■ To be done ■
Write out again, unaltered, the lines from the start through the line containing "4.85)], .015, tuple(ez))".

## begin Provided material

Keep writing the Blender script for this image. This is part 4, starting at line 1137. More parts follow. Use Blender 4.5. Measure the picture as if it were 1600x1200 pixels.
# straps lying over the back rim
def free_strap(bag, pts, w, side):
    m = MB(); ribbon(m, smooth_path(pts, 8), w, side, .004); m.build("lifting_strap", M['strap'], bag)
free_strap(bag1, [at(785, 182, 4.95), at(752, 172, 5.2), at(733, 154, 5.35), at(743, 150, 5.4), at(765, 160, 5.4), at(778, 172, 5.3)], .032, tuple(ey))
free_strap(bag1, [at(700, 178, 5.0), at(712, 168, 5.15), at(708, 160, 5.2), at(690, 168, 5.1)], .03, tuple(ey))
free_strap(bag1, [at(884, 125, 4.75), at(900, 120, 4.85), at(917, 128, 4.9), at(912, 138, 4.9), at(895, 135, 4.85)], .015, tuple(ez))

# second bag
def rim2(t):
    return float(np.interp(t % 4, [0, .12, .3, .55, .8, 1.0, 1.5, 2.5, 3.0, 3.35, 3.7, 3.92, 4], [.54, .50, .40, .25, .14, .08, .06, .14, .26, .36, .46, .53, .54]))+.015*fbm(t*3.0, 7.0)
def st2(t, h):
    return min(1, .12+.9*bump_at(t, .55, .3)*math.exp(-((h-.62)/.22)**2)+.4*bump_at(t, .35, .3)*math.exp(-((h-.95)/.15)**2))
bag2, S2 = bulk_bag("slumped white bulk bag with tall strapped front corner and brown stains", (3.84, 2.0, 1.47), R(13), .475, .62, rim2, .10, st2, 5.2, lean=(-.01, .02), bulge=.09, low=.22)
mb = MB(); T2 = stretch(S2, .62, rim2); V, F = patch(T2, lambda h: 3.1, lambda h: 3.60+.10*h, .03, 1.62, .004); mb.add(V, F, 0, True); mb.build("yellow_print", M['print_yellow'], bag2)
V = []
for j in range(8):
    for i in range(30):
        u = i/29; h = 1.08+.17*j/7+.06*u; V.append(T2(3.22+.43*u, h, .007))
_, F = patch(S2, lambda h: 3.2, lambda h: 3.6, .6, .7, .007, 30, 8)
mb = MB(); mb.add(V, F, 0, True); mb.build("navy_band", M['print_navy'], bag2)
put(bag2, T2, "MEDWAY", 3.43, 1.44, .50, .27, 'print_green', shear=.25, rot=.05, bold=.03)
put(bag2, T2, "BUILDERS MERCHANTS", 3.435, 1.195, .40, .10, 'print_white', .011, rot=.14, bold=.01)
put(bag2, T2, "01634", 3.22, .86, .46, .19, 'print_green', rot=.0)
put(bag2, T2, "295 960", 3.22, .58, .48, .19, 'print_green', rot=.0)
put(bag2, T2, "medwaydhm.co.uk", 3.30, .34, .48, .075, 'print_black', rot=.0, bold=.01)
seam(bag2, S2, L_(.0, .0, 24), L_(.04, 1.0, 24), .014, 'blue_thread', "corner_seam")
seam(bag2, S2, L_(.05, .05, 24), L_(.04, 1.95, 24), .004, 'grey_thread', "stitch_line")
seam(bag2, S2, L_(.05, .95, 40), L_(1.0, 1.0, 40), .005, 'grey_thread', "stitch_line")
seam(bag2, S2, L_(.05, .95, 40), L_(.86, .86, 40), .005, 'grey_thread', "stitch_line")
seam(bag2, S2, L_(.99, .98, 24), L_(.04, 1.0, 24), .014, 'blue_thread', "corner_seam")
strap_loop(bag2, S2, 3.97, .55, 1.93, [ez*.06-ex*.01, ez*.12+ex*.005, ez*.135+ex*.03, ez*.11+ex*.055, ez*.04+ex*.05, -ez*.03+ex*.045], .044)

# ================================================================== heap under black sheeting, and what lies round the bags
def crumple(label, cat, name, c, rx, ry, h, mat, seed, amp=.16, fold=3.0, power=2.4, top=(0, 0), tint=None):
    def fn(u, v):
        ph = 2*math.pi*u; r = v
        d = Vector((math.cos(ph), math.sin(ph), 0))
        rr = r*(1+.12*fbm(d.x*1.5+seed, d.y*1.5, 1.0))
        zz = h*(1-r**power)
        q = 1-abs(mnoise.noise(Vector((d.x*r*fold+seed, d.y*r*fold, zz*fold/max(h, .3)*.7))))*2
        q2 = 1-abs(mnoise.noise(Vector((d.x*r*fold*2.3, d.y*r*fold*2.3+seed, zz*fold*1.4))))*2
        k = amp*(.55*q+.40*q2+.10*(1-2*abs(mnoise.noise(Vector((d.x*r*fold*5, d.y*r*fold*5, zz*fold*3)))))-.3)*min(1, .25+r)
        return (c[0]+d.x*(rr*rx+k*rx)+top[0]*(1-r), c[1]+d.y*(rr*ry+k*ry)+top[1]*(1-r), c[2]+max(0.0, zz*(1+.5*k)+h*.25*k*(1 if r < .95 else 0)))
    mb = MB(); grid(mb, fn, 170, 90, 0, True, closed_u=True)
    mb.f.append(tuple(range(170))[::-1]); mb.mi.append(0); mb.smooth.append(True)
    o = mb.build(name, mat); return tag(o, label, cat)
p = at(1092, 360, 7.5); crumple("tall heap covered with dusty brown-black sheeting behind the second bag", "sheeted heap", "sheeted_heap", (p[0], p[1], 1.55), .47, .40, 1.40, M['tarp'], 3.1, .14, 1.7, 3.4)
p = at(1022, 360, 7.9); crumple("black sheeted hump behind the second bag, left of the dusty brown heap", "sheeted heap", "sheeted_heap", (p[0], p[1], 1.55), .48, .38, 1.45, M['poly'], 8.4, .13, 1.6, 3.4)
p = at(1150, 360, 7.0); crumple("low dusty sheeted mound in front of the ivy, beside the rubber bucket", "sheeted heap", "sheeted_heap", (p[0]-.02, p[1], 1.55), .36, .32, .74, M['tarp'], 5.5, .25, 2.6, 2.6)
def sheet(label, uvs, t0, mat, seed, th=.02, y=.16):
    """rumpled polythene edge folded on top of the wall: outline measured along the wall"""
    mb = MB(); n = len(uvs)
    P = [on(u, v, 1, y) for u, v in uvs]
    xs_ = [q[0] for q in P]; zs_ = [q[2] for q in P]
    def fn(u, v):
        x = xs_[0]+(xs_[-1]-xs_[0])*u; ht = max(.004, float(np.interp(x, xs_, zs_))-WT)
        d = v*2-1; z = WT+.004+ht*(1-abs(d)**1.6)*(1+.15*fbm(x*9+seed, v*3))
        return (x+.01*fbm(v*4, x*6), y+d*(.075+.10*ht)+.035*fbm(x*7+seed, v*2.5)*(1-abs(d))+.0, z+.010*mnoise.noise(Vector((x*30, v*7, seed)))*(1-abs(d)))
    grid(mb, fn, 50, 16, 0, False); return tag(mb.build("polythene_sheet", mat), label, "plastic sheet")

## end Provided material

■ Complete response ■
Keep writing the Blender script for this image. This is part 4, starting at line 1137. More parts follow. Use Blender 4.5. Measure the picture as if it were 1600x1200 pixels.
# straps lying over the back rim
def free_strap(bag, pts, w, side):
    m = MB(); ribbon(m, smooth_path(pts, 8), w, side, .004); m.build("lifting_strap", M['strap'], bag)
free_strap(bag1, [at(785, 182, 4.95), at(752, 172, 5.2), at(733, 154, 5.35), at(743, 150, 5.4), at(765, 160, 5.4), at(778, 172, 5.3)], .032, tuple(ey))
free_strap(bag1, [at(700, 178, 5.0), at(712, 168, 5.15), at(708, 160, 5.2), at(690, 168, 5.1)], .03, tuple(ey))
free_strap(bag1, [at(884, 125, 4.75), at(900, 120, 4.85), at(917, 128, 4.9), at(912, 138, 4.9), at(895, 135, 4.85)], .015, tuple(ez))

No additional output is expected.